Ella lo esperó cuando se fue a aquella guerra de mediados de siglo, en 1944, en la que los soldados no sabían porque peleaban; desconocían que los enemigos eran realmente sus amigos que buscaban liberarlos del dictador apodado “el brujo Martínez”, él contaba que todas las noches pensaba en ella y sus hijos, cuando estaba en el garitón sólo y cuidando a la oscuridad, pues no se miraba nada desde allí.
Ella le cuidó cuando era vencido por el incontrolable deseo de viajar embriagado por un mundo de inconciencia, alucinaciones y fantasmas que atormentan el espíritu. Ella lo trajo una y otra vez al mundo de los dos, sin palabras y abrazos que él no recordaba.
En el verano de 1959 cuando caía al abismo de esos viajes, ella lo abrazó tan fuerte que por eso a él le fue difícil soltarse ese diciembre de 2006 del lazo que los unía y se rompía en pequeños hilos de recuerdos que nunca olvidaría en los siguientes años, cuando volviera a casa y no escucharía más el “aquí está el café viejo”.
Su nombre era Arnulfo P., así se presentaba en los cientos de grupos de Alcohólicos Anónimos a los que asistió sostenido en los primeros años por las manos de su vieja compañera de lucha, sus pequeños hijos y las ganas de romper todos los boletos que lo llevaban a esos alucinantes viajes. Lo logró.
De velar un trago en las cantinas paso a cuidar de su hogar; se convirtió en un culto hombre de la calle y extraordinario conversador sobre la familia, la calle, la guerra, la desigualdad social, la política partidaria y del fútbol, en especial, de su querido equipo Juventud Olímpica que después que bajó a Segunda Categoría nunca volvió a ir al Estadio, pero eso sí, casi se metía en el televisor al ver un buen partido.

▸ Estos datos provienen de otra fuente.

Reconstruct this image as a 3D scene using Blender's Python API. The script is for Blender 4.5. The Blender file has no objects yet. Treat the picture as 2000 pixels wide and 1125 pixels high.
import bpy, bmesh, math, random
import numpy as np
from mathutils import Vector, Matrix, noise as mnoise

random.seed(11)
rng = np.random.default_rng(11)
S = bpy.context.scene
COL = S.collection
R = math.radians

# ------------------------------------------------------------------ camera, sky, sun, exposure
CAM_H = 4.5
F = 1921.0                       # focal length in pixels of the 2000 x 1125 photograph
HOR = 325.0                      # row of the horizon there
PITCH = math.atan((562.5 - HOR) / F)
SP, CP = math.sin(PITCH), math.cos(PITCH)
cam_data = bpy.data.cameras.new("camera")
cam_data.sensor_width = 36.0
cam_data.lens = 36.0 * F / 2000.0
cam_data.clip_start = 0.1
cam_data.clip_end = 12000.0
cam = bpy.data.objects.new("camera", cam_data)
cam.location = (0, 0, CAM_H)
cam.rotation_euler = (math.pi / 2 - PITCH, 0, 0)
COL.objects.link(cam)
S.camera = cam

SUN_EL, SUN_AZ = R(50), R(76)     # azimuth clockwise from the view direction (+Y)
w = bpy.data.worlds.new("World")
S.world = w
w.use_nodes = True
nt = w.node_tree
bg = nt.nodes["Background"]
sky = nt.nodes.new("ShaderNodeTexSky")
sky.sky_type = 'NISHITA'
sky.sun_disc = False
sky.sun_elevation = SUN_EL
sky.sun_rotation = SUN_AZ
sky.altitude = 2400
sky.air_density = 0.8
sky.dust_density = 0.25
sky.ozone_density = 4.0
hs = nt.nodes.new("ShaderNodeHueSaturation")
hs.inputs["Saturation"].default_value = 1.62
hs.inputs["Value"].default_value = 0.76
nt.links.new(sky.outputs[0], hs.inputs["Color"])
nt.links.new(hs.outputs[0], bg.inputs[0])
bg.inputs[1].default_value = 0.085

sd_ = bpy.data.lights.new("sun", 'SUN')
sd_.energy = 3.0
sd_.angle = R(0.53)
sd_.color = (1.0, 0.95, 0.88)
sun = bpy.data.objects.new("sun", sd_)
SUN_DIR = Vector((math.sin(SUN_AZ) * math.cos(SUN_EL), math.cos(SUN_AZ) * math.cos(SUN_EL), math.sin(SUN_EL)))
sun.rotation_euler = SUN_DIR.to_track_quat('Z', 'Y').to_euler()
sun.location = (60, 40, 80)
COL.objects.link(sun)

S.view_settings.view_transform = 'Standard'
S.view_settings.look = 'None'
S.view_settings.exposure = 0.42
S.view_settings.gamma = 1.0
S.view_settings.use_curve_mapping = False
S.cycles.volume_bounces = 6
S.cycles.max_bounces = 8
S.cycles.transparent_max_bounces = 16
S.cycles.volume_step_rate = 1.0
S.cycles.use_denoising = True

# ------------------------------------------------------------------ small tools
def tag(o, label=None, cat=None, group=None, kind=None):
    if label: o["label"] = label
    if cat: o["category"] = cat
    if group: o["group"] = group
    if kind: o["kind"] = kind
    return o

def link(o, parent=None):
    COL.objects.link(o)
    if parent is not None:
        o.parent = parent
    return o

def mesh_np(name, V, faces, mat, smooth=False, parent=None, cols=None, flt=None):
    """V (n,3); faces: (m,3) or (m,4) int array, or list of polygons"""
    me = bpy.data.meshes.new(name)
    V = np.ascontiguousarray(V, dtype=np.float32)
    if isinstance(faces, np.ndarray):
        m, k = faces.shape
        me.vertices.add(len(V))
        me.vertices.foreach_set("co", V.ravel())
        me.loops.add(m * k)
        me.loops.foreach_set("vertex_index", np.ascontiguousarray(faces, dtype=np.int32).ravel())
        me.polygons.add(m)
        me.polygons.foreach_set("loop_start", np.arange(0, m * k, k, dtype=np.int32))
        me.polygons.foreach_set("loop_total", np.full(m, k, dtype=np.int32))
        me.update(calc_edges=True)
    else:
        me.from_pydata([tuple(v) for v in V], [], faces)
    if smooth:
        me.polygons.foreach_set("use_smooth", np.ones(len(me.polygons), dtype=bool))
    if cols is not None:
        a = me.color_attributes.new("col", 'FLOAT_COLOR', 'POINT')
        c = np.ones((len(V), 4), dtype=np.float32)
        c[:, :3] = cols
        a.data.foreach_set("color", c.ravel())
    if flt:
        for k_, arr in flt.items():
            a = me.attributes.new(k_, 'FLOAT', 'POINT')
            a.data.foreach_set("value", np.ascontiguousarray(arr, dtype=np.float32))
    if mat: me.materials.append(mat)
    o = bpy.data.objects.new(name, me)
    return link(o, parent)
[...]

Sus ásperas manos de albañil de la vieja guardia, el de la plomada, que deja de trabajar retando al sol que se cansa antes y se esconde, pero no limita al constructor para terminar la obra del día. Él era de esos hombres que defendían y transmitían apasionadamente el bendito programa que los mantuvo sobrios, que enfrentaba las ideas con genuinas posiciones construidas por la experiencia de la calle y el dolor que la vida impone sin tregua a quienes se levantan después de la caída.
Tres años después de que se rompió el hilo de Arnulfo y su querida niña Tila, él trató de disimular su pena, sobrellevar el dolor y se refugió en el amor de 5 hijos, 14 nietos y 34 bisnietos, pero no fue suficiente. Cuando volvía a casa el silencio le saludaba, lo abrazaba hasta ahogarlo y su corazón agotado de amor, dejó de latir.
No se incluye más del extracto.